You can feel Sam’s spiritual death here. I suspect it cannot be avoided with the self-improvement approach. Note how Sam had become divided within himself. One part of him was condemning the other part. The other part was cringing under the lash of guilt. It is what we mean when we say Sam lost his integrity, meaning his wholeness. Note, too, how he lived in constant fear of discovery. Finally, note how Sam, feeling judged, judged others – the junior pastor in particular. His spiritual journey stood on hold. This was not Sam’s unique problem. A culture of mutual judgment, or the threat of it, underpinned the whole church. Perhaps they told themselves they were just helping each other to live purer lives. In reality, they were wasting their energy on self-improvement, when that same energy could have gone into feeding the hungry and worshiping God in the beauty of honesty. When we try to self-clean hypocrisy follows.

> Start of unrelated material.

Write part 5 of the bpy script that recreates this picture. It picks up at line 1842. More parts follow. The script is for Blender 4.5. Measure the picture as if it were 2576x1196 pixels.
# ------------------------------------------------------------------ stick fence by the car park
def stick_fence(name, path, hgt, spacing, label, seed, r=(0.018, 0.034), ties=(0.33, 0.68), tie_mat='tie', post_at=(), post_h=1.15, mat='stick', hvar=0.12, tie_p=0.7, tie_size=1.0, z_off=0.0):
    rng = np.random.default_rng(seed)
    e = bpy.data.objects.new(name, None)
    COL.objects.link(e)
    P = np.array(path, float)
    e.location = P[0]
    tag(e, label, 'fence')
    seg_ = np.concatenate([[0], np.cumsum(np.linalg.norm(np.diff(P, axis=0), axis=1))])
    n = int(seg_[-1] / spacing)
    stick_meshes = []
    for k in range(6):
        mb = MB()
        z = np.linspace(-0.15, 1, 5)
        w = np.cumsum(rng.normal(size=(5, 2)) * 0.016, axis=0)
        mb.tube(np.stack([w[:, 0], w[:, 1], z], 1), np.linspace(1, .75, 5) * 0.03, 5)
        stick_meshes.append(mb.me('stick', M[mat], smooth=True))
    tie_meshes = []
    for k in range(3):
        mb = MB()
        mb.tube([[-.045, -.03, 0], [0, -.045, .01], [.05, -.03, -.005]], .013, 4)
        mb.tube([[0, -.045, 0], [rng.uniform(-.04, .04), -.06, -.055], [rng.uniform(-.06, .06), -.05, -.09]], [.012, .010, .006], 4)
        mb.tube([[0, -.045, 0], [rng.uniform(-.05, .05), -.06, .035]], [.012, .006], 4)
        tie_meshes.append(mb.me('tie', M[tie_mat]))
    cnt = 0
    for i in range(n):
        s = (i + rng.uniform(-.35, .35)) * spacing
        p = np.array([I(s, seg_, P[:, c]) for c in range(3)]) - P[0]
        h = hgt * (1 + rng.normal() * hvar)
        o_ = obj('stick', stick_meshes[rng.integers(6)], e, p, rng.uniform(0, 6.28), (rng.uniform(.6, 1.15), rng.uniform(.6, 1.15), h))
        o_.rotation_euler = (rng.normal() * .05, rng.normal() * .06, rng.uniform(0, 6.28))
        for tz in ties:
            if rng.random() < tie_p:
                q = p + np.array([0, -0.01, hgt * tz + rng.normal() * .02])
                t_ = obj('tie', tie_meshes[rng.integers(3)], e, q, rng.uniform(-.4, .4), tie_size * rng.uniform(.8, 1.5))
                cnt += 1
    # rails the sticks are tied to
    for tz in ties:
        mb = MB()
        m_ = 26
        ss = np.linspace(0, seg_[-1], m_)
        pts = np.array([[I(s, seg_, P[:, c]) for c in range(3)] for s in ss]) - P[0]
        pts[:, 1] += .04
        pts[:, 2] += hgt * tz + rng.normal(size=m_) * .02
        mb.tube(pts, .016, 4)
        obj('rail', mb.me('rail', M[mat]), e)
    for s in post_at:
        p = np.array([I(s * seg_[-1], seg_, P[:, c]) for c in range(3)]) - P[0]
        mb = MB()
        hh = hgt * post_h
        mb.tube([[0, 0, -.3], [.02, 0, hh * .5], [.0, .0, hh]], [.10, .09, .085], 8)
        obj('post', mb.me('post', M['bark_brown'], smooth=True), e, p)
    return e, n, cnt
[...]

I hope this helps us understand what Jesus says to Nicodemus, “Just as Moses lifted up the serpent in the wilderness, so must the Son of Man be lifted up, that whoever believes in him may have eternal life.” Jesus, the serpent on the cross, shows us the power of sin to harm. We gaze at him, at his torment, at his suffering and if we are honest we say to ourselves, “My sin put him there.” Yes, Jesus died for the sin of the whole world; yet if I alone sinned and no one else, he would have died just that way, just for me. Jesus’ death on the cross goes far beyond the bronze serpent, however. Like the bronze serpent, Jesus crucified allows us to gaze, until we realize and acknowledge our sins. He enables confession.

But more than that, Jesus returned. In a manner beyond our telling, he rose from the dead; and in some incontrovertible way he let his friends know that they were forgiven; their betrayal was forgiven. They testified to Jesus’ resurrection, not only because of what they had seen, but even more because of how they felt. They should have felt shame and guilt; they should have felt diminished in their own eyes and the eyes of others. No such thing! Instead, they experienced transformation. New life and power poured into them. Intimidated hicks from the hinterlands suddenly became bold and effective evangelists at the center of power. They in turn spread the good news. What good news? Not just that Jesus had been raised from the dead, but what it meant: we, too, can experience that living encounter which frees us from all the self-diminishment of sin, all sin’s poison.

St. Augustine wrote, “Love God and do as you please.” I would interpret that this way. First, establish a love of God; root yourself in an intimate relationship with Christ. Then for God’s sake do not go out and live a pinched, hesitant, fear-ridden life, perpetually on guard against sin. Live boldly. Live joyfully. Live with abandon. Feast, sing and dance! Pour yourself out in self-giving. The shadow of judgment is behind you. You have come into the light of wholeness. You live in the freedom of honesty; for you make daily use of the serpent on the cross – the figure that signifies: sin is not the end; no matter how grievous, sin need never be the end. “For God so loved the world that he gave his only Son, so that everyone who believes in him may not perish but may have eternal life.”